Die angebotene Vernehmung des Geschäftsführers der H. ist nicht geeignet, die Zuverlässigkeit der Ermittlung der Rechtsverletzungen durch die Software „Observer“ festzustellen. Denn die Zuverlässigkeit lässt sich nicht auf der Grundlage der Wahrnehmungen des Zeugen beurteilen. Vielmehr ist hierfür eine Untersuchung der Software durch einen unabhängigen Sachverständigen erforderlich.

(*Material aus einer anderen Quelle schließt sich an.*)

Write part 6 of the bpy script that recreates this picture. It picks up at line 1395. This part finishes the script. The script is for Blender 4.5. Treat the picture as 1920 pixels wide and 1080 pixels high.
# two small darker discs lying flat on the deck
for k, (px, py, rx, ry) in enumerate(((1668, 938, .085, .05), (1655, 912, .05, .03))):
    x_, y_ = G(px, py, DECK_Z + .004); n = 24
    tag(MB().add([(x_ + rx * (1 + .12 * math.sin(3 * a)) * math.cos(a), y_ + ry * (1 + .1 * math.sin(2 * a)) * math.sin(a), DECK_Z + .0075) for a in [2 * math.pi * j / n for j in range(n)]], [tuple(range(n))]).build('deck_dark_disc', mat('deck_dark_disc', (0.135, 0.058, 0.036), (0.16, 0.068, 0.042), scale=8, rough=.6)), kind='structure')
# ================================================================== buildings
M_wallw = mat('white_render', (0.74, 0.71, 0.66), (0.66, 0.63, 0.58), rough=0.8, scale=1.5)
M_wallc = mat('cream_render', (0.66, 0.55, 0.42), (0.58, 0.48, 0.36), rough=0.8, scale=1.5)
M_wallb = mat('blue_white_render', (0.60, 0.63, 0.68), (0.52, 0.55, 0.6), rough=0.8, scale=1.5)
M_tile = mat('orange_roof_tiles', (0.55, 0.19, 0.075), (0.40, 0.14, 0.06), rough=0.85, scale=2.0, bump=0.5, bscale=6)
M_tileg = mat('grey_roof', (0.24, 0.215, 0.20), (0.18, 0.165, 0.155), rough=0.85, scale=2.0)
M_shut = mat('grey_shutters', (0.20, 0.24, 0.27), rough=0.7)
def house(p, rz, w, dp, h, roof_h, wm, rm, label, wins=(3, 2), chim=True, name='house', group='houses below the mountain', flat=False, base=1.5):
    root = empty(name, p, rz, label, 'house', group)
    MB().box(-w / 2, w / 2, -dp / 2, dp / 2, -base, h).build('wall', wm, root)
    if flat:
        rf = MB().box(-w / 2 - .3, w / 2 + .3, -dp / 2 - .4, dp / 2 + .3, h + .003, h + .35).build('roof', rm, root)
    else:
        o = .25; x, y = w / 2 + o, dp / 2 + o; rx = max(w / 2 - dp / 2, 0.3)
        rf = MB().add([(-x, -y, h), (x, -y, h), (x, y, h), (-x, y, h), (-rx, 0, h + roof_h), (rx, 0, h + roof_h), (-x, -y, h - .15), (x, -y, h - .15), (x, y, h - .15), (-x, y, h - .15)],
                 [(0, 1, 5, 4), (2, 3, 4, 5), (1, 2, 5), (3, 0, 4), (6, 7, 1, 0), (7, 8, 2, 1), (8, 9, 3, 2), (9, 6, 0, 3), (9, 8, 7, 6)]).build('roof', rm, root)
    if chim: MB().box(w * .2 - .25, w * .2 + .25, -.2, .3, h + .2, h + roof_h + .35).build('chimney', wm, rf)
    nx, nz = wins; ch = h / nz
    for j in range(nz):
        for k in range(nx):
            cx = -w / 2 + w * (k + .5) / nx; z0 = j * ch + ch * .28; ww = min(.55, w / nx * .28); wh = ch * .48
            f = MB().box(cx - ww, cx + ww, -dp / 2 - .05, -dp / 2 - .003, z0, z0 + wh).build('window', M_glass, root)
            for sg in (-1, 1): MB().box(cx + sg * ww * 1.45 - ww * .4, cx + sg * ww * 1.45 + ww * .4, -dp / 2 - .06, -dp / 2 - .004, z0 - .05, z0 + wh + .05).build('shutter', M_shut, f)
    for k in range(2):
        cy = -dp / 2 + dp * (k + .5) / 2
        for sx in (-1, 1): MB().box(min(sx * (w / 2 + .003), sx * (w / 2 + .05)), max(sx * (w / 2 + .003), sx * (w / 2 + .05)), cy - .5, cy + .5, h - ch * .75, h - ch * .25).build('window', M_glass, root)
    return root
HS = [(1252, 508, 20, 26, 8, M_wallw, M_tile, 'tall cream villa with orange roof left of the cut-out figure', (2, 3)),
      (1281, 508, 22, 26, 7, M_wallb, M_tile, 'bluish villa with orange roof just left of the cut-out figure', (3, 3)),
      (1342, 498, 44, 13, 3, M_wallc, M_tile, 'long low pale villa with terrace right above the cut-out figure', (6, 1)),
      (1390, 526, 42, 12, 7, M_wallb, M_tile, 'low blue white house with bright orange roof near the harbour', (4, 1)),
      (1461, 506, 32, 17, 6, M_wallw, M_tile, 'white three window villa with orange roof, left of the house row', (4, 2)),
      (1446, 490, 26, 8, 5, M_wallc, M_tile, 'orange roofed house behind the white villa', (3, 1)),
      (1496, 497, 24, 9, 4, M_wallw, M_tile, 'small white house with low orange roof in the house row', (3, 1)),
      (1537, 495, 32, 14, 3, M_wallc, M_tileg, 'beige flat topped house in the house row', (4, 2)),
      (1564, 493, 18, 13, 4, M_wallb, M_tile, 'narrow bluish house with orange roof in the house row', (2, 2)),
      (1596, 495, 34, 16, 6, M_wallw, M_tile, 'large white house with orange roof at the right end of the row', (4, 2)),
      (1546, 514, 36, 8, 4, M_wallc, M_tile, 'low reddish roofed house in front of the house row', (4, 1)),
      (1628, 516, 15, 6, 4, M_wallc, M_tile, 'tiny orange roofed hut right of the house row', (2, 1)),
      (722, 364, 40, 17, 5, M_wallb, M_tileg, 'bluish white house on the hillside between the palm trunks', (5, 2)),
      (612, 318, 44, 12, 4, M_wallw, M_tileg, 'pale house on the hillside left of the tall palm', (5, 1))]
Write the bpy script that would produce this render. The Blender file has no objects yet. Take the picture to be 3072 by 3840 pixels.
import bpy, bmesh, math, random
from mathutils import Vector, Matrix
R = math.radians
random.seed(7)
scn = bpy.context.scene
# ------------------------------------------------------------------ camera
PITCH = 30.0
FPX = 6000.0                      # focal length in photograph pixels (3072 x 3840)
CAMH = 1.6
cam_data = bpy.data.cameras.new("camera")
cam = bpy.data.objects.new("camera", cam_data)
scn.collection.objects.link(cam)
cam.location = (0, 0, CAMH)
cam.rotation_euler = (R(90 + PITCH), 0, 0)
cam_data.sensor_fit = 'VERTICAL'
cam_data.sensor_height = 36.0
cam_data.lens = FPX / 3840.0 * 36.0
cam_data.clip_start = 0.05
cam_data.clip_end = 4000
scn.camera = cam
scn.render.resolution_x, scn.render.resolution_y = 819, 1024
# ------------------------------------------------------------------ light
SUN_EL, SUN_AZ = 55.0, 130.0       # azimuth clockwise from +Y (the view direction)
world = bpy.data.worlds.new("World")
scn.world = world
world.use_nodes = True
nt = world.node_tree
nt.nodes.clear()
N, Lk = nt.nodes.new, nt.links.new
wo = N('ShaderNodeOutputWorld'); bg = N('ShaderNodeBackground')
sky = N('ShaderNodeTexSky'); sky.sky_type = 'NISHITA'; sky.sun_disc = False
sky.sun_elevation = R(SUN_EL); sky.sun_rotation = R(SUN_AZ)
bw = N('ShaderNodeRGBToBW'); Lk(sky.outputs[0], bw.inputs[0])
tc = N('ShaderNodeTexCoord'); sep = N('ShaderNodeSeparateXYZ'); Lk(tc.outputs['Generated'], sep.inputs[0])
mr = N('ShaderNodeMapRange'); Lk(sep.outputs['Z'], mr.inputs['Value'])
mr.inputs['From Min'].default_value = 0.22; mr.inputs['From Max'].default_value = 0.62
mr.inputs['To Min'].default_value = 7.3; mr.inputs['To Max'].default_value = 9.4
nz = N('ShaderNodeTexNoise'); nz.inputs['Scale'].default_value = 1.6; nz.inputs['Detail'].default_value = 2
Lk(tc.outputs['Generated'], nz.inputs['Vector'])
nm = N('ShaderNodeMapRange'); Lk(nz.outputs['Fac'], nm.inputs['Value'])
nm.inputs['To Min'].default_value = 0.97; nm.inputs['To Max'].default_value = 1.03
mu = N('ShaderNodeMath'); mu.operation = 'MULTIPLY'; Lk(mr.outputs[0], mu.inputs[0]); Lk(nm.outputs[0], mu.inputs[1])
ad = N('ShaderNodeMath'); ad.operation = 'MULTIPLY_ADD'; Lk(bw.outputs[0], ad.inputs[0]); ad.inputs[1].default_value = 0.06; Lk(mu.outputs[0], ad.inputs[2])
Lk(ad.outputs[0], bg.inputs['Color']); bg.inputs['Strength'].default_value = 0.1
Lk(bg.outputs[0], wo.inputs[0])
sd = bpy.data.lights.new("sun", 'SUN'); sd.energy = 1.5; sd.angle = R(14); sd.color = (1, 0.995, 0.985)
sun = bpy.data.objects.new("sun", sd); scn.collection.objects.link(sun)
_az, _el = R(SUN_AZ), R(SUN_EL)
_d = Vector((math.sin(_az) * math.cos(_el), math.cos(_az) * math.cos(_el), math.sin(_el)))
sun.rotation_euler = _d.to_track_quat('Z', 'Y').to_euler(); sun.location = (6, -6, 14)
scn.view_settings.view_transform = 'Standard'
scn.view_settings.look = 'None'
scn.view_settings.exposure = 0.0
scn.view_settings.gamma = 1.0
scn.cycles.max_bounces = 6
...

Auch die Beauftragung eines Sachverständigen ist nicht veranlasst. Das Erfordernis der Offensichtlichkeit der Rechtsverletzung dient dem Schutz der am Verfahren zunächst nicht beteiligten Anschlussinhaber, der durch eine unberechtigte Inanspruchnahme in erheblicher Weise in seinen Rechten verletzt wird (vgl. Senat, GRUR-RR 2009, 9, 11). Dieser Schutz läuft leer, wenn die Ordnungsgemäßheit der Ermittlungen erst im Nachhinein (also nachdem die Auskunft erteilt worden ist) auf die Rüge des Anschlussinhabers hin ermittelt wird. Vielmehr muss dem Erfordernis der Offensichtlichkeit der Rechtsverletzung bereits im Zeitpunkt der Antragstellung genügt werden. Der Rechteinhaber muss daher, bevor er mit der Ermittlung von Rechtsverletzungen beginnt, sicherstellen, dass diese Ermittlungen ordnungsgemäß durchgeführt werden und dass er dies dokumentieren kann. Setzt er hierfür eine Software ein, muss diese durch einen unabhängigen Sachverständigen überprüft und regelmäßig kontrolliert werden. Eine nachträgliche Untersuchung der eingesetzten Software durch das Gericht mit ungewissem Ausgang (vgl. Beschluss des Senats vom 7.9.2011 – 6 W 82/11) genügt dagegen nicht, um eine Offensichtlichkeit der Rechtsverletzung begründen zu können.

Die Kostenentscheidung beruht auf § 101 Abs. 9 Satz 4 UrhG iVm. § 81 Abs. 1 Satz 1 FamFG.